NOVEMBER 2010 IN
RICK ASTER’S WORLD

Cord-Cutting Becomes a Trend

My experiment in shutting off cable was five years ago this month. At the time, I warned that cable television was already more expensive than the competition and that the hyped-up energy of commercial television, needed to get viewers to sit through commercial breaks, wasn’t consistent with most people’s objective of relaxing. Less than a year later, I canceled my television subscription, and I have lived virtually television-free ever since.

Now, five years later, canceling television subscriptions has become a trend. For the first time ever, the total number of television subscriptions is declining this year. A CNet columnist is repeating my experiment of unplugging cable for a month. There are new blogs specifically dedicated to the cord-cutting phenomenon.

Yet much of the online discussion misses the point. People are canceling cable not just to save money, as the cable industry would tell you, but also to save time. Cable is not just an overpriced form of entertainment. It is also an obstacle, a barrier that comes between you and the video entertainment you want. Cable television is supposedly easy to use, but a video service that offers 21 minutes of advertising interruptions per hour can hardly be described as a convenience. Bloggers are debating whether cord-cutters will get more programming from Hulu, an online television subscription service, or Netflix, an online movie subscription service. But if my experience is any indication, people who cancel their cable subscriptions will soon find that they don’t need to watch so many shows.

The objective, after all, is not to fill up as many hours as possible. People have trouble making time for television as it is. Many people who have cable subscriptions go for a month at a time without finding the time to watch anything longer than a weather forecast. After they cancel their subscriptions and are paying for shows one at a time, they won’t suddenly start to pay for shows that they didn’t have time to watch before. Instead, people will find reasons to watch fewer shows. Faced with the freedom to postpone shows, they’ll put off many shows long enough to forget to watch them. Other online video sources, not available on television, will become more important. It helps to remember that less than 1 percent of professionally produced video is ever shown on television. With the opportunity to wade into this ocean of video content, you are not likely to arbitrarily limit yourself to the puddle of TV programs, at least not for long.

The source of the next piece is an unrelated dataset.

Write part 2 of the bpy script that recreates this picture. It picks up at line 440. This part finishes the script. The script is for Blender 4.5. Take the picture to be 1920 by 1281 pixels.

When I gave up cable, both in my one-month experiment and my service cancellation a few months later, I was surprised how easy it was. After about two weeks, I had pretty much forgotten about it. The time pressure of daily life is greater in 2010 than it was in 2005, and people will find it even easier to give up television now. If you tell people, “You can save $200 a month and 6 hours a week,” there are people who will be asking, “How much does this great new innovation cost?” The answer, of course, is, “Nothing. Just cancel your television subscription.” Of course, some people will say, “Now, wait a minute,” but there will still be some who say, “Wow! What a great idea.”

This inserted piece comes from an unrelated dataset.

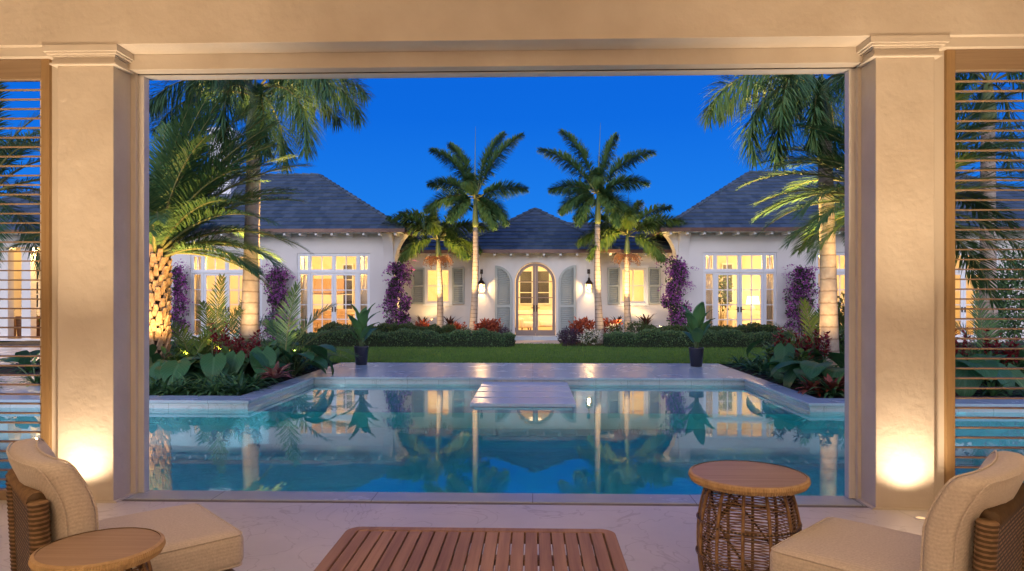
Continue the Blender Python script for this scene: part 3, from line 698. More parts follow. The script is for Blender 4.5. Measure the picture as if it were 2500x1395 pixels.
for s in (-1, 1):
    b = MB(); g = MB()
    a0, a1 = (PI/2, PI) if s < 0 else (0, PI/2)
    b.band(cx, zs_, RI, R, a0, a1, yd-.03, yd+.03, 18)
    xo = cx + s * R; xi = cx + s * RI
    b.box(min(xo, xi), max(xo, xi), yd-.03, yd+.03, zd, zs_)
    b.box(cx + s * .003, cx + s * .095, yd-.033, yd+.033, zd, zs_ + R * .995)
    b.box(cx + s * .095, xi, yd-.028, yd+.028, zd, zd + .2)
    for py in (688, 727, 769): z = Z(py, PYh); b.box(cx + s*.095, xi + (0 if z < zs_ else -s*.01), yd-.016, yd+.016, z-.014, z+.014)
    poly = [(cx + s*.095, zd+.2), (xi, zd+.2), (xi, zs_)] + [(cx + s * RI * math.cos(t_), zs_ + RI * math.sin(t_)) for t_ in [PI/2 * k / 12 for k in range(1, 11)]] + [(cx + s*.095, zs_ + RI * .985)]
    g.add([(p, yd, z) for p, z in poly], [tuple(range(len(poly)))])
    o = b.build('arched_door', M['door'], HS); g.build('pane', M['glass'], o)
    h = MB(); hx = cx + s * .05; hz = Z(752, PYh)
    h.box(hx-.025, hx+.025, yd-.05, yd-.034, hz-.14, hz+.1); h.tube([(hx, yd-.05, hz), (hx, yd-.10, hz), (hx + s*.11, yd-.10, hz)], .012, 6); h.build('handle', M['bronze'], o)
# quarter-arch shutters
for s, po, pi_ in ((-1, 1209, 1251), (1, 1406, 1363)):
    xo, xi = X(po, PYh), X(pi_, PYh); Wd = abs(xi - xo); zt = zs_; y = PYh - .075; fw = .085; zb0 = .12
    b = MB()
    b.box(min(xo, xo - s*fw), max(xo, xo - s*fw), y-.025, y+.025, zb0, zt + Wd * .99)
    b.box(min(xi, xi + s*fw), max(xi, xi + s*fw), y-.025, y+.025, zb0, zt)
    a0, a1 = (0, PI/2) if s < 0 else (PI/2, PI)
    b.band(xo, zt, Wd - fw, Wd, a0, a1, y-.024, y+.024, 16)
    inn = sorted((xo - s*fw, xi + s*fw))
    for z0_, z1_ in ((zb0, zb0 + .1), (1.19, 1.29)): b.box(inn[0], inn[1], y-.024, y+.024, z0_, z1_)
    def topfn(z, xo=xo, Wd=Wd, s=s, zt=zt, inn=inn):
        if z <= zt: return inn
        q = (Wd - fw) ** 2 - (z - zt) ** 2
        if q <= 0: return None
        e = xo - s * math.sqrt(q)
        return (xo + fw, max(xo + fw, e)) if s < 0 else (min(xo - fw, e), xo - fw)
    louvres(b, inn[0], inn[1], zb0 + .1, 1.19, y); louvres(b, inn[0], inn[1], 1.29, zt + Wd - fw, y, topfn)
    poly = [(xo, zb0 + .01), (xi + s*.01, zb0 + .01), (xi + s*.01, zt)] + [(xo - s*(Wd-.02)*math.cos(t_), zt + (Wd-.02)*math.sin(t_)) for t_ in [PI/2*k/10 for k in range(11)]]
    b.prism(poly, lambda p, z, d: V((p, d, z)), y + .0255, y + .03)
    b.build('arched_shutter', M['shutter'], HS)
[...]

Several million U.S. TV households cut the cord this year. The number next year is likely to be more than 10 million. And if the television industry responds the way they have so far, by raising subscription fees for their remaining subscriber base, that will prompt still more customers to cancel. In that scenario, the cord-cutting trend could easily spiral out of control, passing a point of no return roughly around 45 percent of households in just two or three years.